WGS84 to metres conversion (very accurate)

Hello,

I was wondering if anyone has a very accurate formula to calculate
meters to lat/lon (wgs84) and visa versa. The accuration has to be
around centimeters. The formulas I found on the web did not have
that amount of accuration.
I am very aware of the fact that GPS which gives the coordinates has a
deviation of 1-2 meters, but that isn't of any problem for my specific
research.

Thanks.

 

See the coordinate transfer soltware and online links i the
box near the top of
http://edu-observatory.org/maps/waypoints.html

such as NGS Geodetic Tool Kit
http://www.ngs.noaa.gov/TOOLS/

 

snip

You posted links to software and even more links. I need formula's

 

For UTM, NGA TM 8358.2, from
<URL:http://earth-info.nga.mil/GandG/coordsys/csat_pubs.htm>,
has formulas that give centimeter accuracy.

For UTM and other projections,
Snyder, John P. _Map Projections--A Working Manual_.
U. S. Geological Survey Professional Paper 1395.
(available in hardcopy only)

Or do you mean an Earth-centered Cartesian coordinate frame with
coordinates in meters?

 

The idea is that i have the WGS84 coordinates of some Access Point
(WiFi). Now I need the coordinates for when I am say 3 meters to
the left. My specific task is to determine that position as precise
as possible.

 

Aviation [Navigation] Formulary V1.37 by Ed Williams
http://williams.best.vwh.net/avform.htm

 

The formula described here might do the job:

<URL:http://williams.best.vwh.net/avform.htm#LL>

It's a great-circle approximation, but for distances on the order of 3
meters, the error should easily be within your centimeter threshold.
The advantage is that the formula is much simpler than the UTM
transformation.

Note that
(1) d in the formula is an angle, not a linear distance; read
the introduction section at
<URL:http://williams.best.vwh.net/avform.htm#Intro>
(2) that document uses the convention that west longitudes
are positive. If you find other formulas in that document
useful, you may need to take that convention into account.

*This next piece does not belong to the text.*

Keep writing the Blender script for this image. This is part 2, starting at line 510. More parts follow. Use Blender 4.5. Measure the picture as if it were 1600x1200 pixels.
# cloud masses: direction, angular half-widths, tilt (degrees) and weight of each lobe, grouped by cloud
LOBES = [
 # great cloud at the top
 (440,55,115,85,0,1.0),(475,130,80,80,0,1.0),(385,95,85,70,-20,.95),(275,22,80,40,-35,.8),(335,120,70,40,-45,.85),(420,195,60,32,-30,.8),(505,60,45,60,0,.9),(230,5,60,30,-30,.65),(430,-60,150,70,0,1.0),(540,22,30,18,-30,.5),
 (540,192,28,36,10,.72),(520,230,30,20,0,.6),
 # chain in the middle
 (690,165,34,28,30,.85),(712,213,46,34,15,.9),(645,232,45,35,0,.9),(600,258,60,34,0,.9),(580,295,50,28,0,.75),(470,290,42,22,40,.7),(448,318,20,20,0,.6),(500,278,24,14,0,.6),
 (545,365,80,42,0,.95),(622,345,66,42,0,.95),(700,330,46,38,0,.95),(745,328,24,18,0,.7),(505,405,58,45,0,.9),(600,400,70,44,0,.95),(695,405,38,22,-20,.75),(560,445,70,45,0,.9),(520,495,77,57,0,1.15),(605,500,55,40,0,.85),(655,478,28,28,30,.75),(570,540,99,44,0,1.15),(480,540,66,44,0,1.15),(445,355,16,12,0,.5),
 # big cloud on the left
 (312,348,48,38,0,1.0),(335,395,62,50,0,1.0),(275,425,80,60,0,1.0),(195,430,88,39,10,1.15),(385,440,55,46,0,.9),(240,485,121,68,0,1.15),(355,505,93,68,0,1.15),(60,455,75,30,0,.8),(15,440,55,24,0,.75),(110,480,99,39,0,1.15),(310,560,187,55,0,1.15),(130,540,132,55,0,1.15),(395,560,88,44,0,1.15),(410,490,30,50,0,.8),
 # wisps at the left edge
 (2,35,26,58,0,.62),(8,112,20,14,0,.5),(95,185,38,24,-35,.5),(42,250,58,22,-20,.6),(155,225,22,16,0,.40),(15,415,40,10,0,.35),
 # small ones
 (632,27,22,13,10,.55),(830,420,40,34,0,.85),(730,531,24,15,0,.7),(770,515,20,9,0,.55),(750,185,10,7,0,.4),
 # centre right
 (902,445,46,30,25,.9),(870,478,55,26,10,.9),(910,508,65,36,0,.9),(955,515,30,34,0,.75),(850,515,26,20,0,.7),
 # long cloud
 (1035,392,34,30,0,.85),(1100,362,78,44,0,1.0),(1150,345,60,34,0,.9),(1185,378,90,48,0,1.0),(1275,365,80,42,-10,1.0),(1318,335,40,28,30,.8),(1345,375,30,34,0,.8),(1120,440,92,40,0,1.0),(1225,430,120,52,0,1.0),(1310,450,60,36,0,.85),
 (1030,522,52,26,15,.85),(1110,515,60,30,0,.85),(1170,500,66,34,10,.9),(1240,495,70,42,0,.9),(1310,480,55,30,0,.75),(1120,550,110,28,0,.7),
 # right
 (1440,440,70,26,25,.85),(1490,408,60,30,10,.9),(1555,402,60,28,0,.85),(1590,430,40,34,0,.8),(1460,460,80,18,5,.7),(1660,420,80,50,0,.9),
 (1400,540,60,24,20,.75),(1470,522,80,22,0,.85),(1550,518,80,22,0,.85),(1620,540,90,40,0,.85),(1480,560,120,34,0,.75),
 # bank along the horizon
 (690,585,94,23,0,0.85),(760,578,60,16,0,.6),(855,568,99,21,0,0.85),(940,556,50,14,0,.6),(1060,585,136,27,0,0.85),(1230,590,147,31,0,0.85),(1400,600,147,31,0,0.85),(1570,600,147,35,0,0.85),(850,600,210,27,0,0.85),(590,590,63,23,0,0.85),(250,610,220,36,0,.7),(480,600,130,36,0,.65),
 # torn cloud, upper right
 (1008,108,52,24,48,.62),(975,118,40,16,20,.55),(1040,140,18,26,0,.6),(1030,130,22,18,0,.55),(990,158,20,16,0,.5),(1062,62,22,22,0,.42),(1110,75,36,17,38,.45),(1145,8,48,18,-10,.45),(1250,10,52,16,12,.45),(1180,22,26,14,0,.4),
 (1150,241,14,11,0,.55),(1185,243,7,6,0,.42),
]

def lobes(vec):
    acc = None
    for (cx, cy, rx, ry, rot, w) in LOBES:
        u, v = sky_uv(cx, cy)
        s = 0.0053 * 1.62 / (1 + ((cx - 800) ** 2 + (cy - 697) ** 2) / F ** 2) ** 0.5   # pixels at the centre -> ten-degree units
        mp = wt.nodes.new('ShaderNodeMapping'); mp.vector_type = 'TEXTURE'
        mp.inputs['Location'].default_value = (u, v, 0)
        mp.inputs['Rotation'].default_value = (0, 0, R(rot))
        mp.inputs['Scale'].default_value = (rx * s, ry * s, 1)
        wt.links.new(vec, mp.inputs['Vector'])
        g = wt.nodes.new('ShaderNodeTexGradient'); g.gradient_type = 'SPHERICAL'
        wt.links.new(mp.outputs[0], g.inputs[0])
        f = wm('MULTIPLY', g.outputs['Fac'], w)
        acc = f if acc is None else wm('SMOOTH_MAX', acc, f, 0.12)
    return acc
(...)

If you don't think either that solution or one using a projection like
UTM will be adequate, you might also be interested in the coordinate
transformations described here (geodetic to EFG to a local NED/ENU and
vice-versa):

<URL:http://www.eiserloh.org/~peter/doc/tspidoc/html/main.html> or
<URL:http://www.eiserloh.org/~peter/doc/tspidoc/tspidoc-0.7.18.pdf>

 

You don't need fancy algorithms to obtain millimeter or better accuracy at
distances of a few km or less. See http://groups-
beta.google.com/group/sci.geo.satellite-nav/msg/0bfca0bf8a986395

 

http://williams.best.vwh.net/avform.htm#flat

will be good to about 1 part in 10^12 at three meters.

Ed

 

Mathematicians should not use GPS. They should leave it to walkers,
mountaineers, drivers and sailors.

 

I was wondering if anyone has a very accurate formula to calculateI must admit that I have my doubts about any real application requiring
centimeter accuracy. Such accuracy can only ever be theoretical and of
little practical use. Unfortunately (?) we do not live on a perfect shiny
sphere (or even spheroid). Our planet is covered in lumps and bumps and
dips etc. etc. WGS84, like all datums is just an approximation which works
well in some places, not so well in others. I fear that centimeter accuracy
in real-world surface distance measurement may be asking too much of it -
but maybe that's not your intention.

Perhaps a related question should be centimeter accuracy in what distance?
If you want distances of the order of thousands of kilometers to the nearest
centimeter then surely that is expecting too much. I have a suspicion that
even centimeter accuracy in distance of the order of a few meters might be
expecting too much but I will defer that to those with better technical
knowledge of the issues.

Keith